● **WHAT YOU NEED TO DO**
Gather the lines below that include the string "scene", copying each in full.
- - - -
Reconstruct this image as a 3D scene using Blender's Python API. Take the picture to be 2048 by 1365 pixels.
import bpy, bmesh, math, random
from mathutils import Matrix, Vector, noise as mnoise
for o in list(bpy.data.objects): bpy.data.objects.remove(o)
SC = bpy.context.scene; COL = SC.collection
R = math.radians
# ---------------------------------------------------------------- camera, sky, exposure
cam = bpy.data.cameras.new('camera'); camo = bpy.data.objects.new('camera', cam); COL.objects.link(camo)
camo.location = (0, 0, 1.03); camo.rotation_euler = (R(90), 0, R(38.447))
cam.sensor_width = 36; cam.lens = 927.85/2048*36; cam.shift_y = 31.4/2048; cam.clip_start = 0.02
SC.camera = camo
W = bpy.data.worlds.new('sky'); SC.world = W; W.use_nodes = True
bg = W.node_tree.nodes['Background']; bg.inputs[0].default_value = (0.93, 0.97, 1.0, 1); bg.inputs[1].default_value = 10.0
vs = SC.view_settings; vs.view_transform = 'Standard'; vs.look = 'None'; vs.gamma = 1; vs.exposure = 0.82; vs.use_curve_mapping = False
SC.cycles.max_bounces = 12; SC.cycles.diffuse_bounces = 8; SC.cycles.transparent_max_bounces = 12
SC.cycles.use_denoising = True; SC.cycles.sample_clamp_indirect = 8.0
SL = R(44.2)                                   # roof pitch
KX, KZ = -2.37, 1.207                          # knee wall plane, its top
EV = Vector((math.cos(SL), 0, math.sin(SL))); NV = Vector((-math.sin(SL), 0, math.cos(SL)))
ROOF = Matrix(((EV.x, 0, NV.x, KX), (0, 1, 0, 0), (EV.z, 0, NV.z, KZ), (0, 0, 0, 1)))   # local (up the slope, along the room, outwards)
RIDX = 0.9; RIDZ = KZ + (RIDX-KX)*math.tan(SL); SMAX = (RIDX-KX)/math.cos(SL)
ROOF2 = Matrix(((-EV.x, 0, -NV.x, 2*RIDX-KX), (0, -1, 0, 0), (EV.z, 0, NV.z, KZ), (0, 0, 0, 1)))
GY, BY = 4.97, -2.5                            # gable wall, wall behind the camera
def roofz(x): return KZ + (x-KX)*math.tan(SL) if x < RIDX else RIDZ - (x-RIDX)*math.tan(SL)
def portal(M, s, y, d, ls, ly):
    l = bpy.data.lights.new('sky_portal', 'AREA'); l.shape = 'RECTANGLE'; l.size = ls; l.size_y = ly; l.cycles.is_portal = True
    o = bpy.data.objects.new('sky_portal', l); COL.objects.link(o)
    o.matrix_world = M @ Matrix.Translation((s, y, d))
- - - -
● **TASK RESPONSE**
Reconstruct this image as a 3D scene using Blender's Python API. Take the picture to be 2048 by 1365 pixels.
SC = bpy.context.scene; COL = SC.collection